Tout le monde fut de cette opinion, excepté Flavius Aper : son opinion fut de suspendre Nominatus, pendant cinq ans, des fonctions d’avocat ; et, quoique son autorité n’eût pu entraîner personne, il demeura inébranlable dans son sentiment ; il alla même, en invoquant un réglement du sénat[4], jusqu’à faire jurer à Afranius Dexter (le premier qui avait opiné pour l’absolution), qu’il croyait cet avis salutaire à la république. Plusieurs se récrièrent contre cette proposition, toute juste qu’elle était, parce qu’elle semblait taxer de corruption celui qui avait opiné. Mais avant que l’on recueillît les voix, Nigrinus, tribun du peuple, lut une remontrance pleine d’éloquence et de force, où il se plaignait que les avocats vendissent leur ministère ; qu’ils vendissent même leur prévarication ; que l’on trafiquât des causes ; et qu’à la noble récompense de la gloire, on substituât le revenu assuré que l’on tirait de la riche dépouille des citoyens. Il cita sommairement les lois faites sur ce sujet ; il rappela les décrets du sénat[5], et il conclut que, puisque les lois et les décrets méprisés ne pouvaient arrêter le mal, il fallait supplier l’empereur de vouloir bien y remédier lui-même. Peu de jours après, le prince a fait publier un édit sévère et modéré tout ensemble. Vous le lirez : il est dans les archives publiques.
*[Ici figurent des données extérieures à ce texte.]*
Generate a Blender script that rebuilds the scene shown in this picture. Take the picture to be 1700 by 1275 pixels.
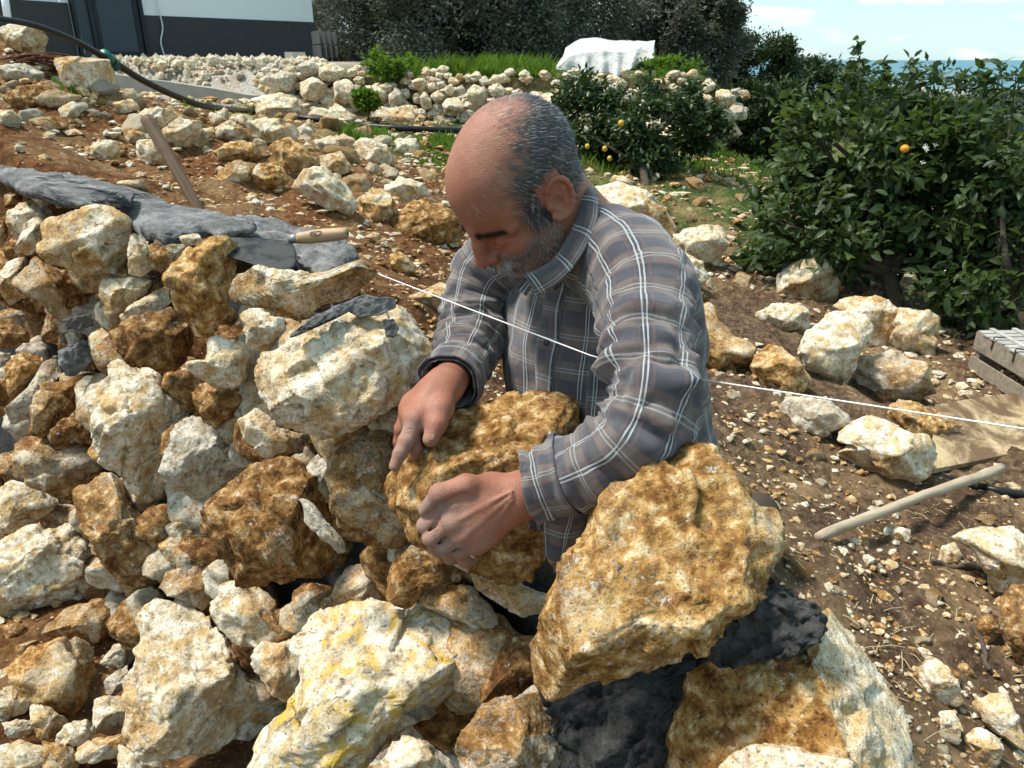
import bpy, bmesh, math
import numpy as np
from mathutils import Vector, Matrix
for o in list(bpy.data.objects): bpy.data.objects.remove(o)
SC = bpy.context.scene
COL = SC.collection
R = math.radians
# ------------------------------------------------------------------ camera
PITCH = R(22.8); FPX = 1284.0; EYE = np.array([0, 0, 1.55])
AX = np.array([1., 0, 0]); AU = np.array([0, math.sin(PITCH), math.cos(PITCH)]); AV = np.array([0, math.cos(PITCH), -math.sin(PITCH)])
cam = bpy.data.cameras.new('camera'); cam.sensor_width = 36; cam.lens = FPX / 1700 * 36
cam.clip_start = .02; cam.clip_end = 120000
camo = bpy.data.objects.new('camera', cam); COL.objects.link(camo)
camo.location = EYE; camo.rotation_euler = (R(90) - PITCH, 0, 0); SC.camera = camo
cam.dof.use_dof = True; cam.dof.focus_distance = 1.35; cam.dof.aperture_fstop = 26.0
# ------------------------------------------------------------------ light
SUN_EL, SUN_AZ = R(62), R(-82)      # azimuth: 0 = +Y, positive towards +X
SC.view_settings.view_transform = 'Standard'; SC.view_settings.look = 'None'
SC.view_settings.gamma = 1; SC.view_settings.exposure = 1.35
W = bpy.data.worlds.new('World'); SC.world = W; W.use_nodes = True
nt = W.node_tree; nt.nodes.clear()
def wn(t, **k):
    n = nt.nodes.new(t)
    for a, b in k.items(): setattr(n, a, b)
    return n
sky = wn('ShaderNodeTexSky', sky_type='NISHITA', sun_disc=False, sun_elevation=SUN_EL, sun_rotation=SUN_AZ, air_density=1.0, dust_density=0.6, ozone_density=2.0, altitude=50)
tc = wn('ShaderNodeTexCoord'); mp = wn('ShaderNodeMapping'); mp.inputs['Scale'].default_value = (4, 4, 15)
mp.inputs['Location'].default_value = (.35, .2, .12)
nz = wn('ShaderNodeTexNoise'); nz.inputs['Scale'].default_value = 2.6; nz.inputs['Detail'].default_value = 7; nz.inputs['Roughness'].default_value = .5
cr = wn('ShaderNodeValToRGB'); cr.color_ramp.elements[0].position = .55; cr.color_ramp.elements[1].position = .68
mixc = wn('ShaderNodeMix', data_type='RGBA'); mixc.inputs['B'].default_value = (3.0, 3.15, 3.2, 1)
bg = wn('ShaderNodeBackground'); bg.inputs['Strength'].default_value = .15
wo = wn('ShaderNodeOutputWorld')
L = nt.links.new
L(tc.outputs['Generated'], mp.inputs['Vector']); L(mp.outputs['Vector'], nz.inputs['Vector']); L(nz.outputs['Fac'], cr.inputs['Fac'])
veil = wn('ShaderNodeMix', data_type='RGBA'); veil.inputs['Factor'].default_value = .8; veil.inputs['B'].default_value = (1.3, 2.05, 2.2, 1)   # thin even cloud veil
L(sky.outputs['Color'], veil.inputs['A']); L(cr.outputs['Color'], mixc.inputs['Factor']); L(veil.outputs['Result'], mixc.inputs['A']); L(mixc.outputs['Result'], bg.inputs['Color']); L(bg.outputs['Background'], wo.inputs['Surface'])
sl = bpy.data.lights.new('sun', 'SUN'); sl.energy = 2.55; sl.angle = R(11.0); sl.color = (1, .955, .88)
so = bpy.data.objects.new('sun', sl); COL.objects.link(so)
sd = Vector((math.sin(SUN_AZ) * math.cos(SUN_EL), math.cos(SUN_AZ) * math.cos(SUN_EL), math.sin(SUN_EL)))
so.rotation_euler = sd.to_track_quat('Z', 'Y').to_euler(); so.location = (0, 0, 30)
SC.cycles.max_bounces = 6; SC.cycles.diffuse_bounces = 3; SC.cycles.glossy_bounces = 2; SC.cycles.transmission_bounces = 3
# ------------------------------------------------------------------ maths
rng = np.random.default_rng(7)
def unit(v): v = np.asarray(v, float); return v / np.linalg.norm(v)
def ray(u, v): return (u - 850) / FPX * AX + (637.5 - v) / FPX * AU + AV
def P(u, v, d): return EYE + d * ray(u, v)
def proj(X):
    D = np.asarray(X) - EYE; z = D @ AV
    return 850 + FPX * (D @ AX) / z, 637.5 - FPX * (D @ AU) / z, z
def Pz(u, v, z):
    r = ray(u, v); return EYE + r * ((z - EYE[2]) / r[2])
def hash3(i, j, k, s):
    with np.errstate(over='ignore'):
        h = (i.astype(np.uint32) * np.uint32(374761393) + j.astype(np.uint32) * np.uint32(668265263) + k.astype(np.uint32) * np.uint32(2147483647 & 1274126177) + np.uint32((s * 362437 + 12345) & 0xffffffff))
        h = (h ^ (h >> np.uint32(13))) * np.uint32(1274126177); h = h ^ (h >> np.uint32(16))
    return (h & np.uint32(0xffff)).astype(np.float64) / 65535.0
def vnoise(p, s=0):
    p = np.asarray(p, float); f = np.floor(p); t = p - f; t = t * t * (3 - 2 * t); f = f.astype(np.int64)
    i, j, k = f[:, 0], f[:, 1], f[:, 2]; o = np.zeros(len(p))
    for a in (0, 1):
        wa = t[:, 0] if a else 1 - t[:, 0]
        for b in (0, 1):
            wb = t[:, 1] if b else 1 - t[:, 1]
            for c in (0, 1):
                wc = t[:, 2] if c else 1 - t[:, 2]
                o += wa * wb * wc * hash3(i + a, j + b, k + c, s)
    return o * 2 - 1
def fbm(p, s=0, o=3):
    a, r = 1., 0; p = np.asarray(p, float)
    for q in range(o): r = r + a * vnoise(p, s + q * 17); a *= .5; p = p * 2.03
    return r
def sstep(a, b, x): t = np.clip((x - a) / (b - a), 0, 1); return t * t * (3 - 2 * t)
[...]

Combien je me félicite de n’avoir jamais fait aucune convention pécuniaire pour mes plaidoyers, et d’avoir refusé toute espèce de présens, même les plus légers ! Il est vrai qu’on doit éviter le mal, non parce qu’il est défendu, mais par cela seul qu’il est mal. On trouve pourtant je ne sais quelle satisfaction, à voir défendre publiquement ce que l’on ne s’est jamais permis. Il y aura peut-être (et il n’en faut même pas douter), il y aura moins d’honneur et moins de gloire dans mon procédé, lorsque tout le monde sera forcé d’imiter mon désintéressement volontaire : en attendant, je jouis du plaisir d’entendre les uns m’appeler devin[6], les autres me dire, en plaisantant, qu’on a voulu réprimer mon avarice et mes rapines. Adieu.


  1. Quelques personnes, mais en très-petit nombre, avaient hautement applaudi, etc. Si j’ai bien saisi le sens de la phrase, De Sacy s’est entièrement trompé : il traduit : quoiqu’il dit vrai, cela ne fut écouté et reçu favorablement que de fort peu de personnes. Le traducteur suivait-il un texte différent ? je l’ignore ; mais dans aucune leçon des commentateurs, je ne puis trouver trace du sens qu’il a adopté. Je crois que Pline veut appuyer, par cette réflexion, ce que Nominatus venait d’alléguer pour sa défense, savoir : Qu’il avait été effrayé par les discours de ses amis, qu’on lui avait conseillé de ne pas s’opposer au dessein de Solers.
  2. Il termina sa défense. J’ai ajouté inde à la phrase subjunxit preces, etc. : c’est la leçon des dernières éditions.
  3. Avec son habileté ordinaire. D’après la même autorité, j’ai lu in dicendo au lieu de dicendo.
  4. En invoquant, etc. On n’opinait quelquefois au sénat qu’après avoir prêté serment ; Juste-Lipse apporte plusieurs preuves de cet usage, dans son Commentaire sur le livre iv, 21, des Ann. de Tacite. De Sacy n’a nullement compris la phrase de Pline ; il traduit : Il alla même en vertu du pouvoir que la loi en donne à celui qui peut convoquer le sénat, etc. De senatu habendo signifie sur la manière de tenir le sénat, et non pas d’après le pouvoir de convoquer le sénat.
  5. Il rappela les décrets du sénat. La leçon des dernières éditions est senatusconsultorum, et non senatusconsulti.
  6. D’entendre les uns m’appeler devin, etc. Allusion à la dignité d’augure dont il était revêtu. D. S.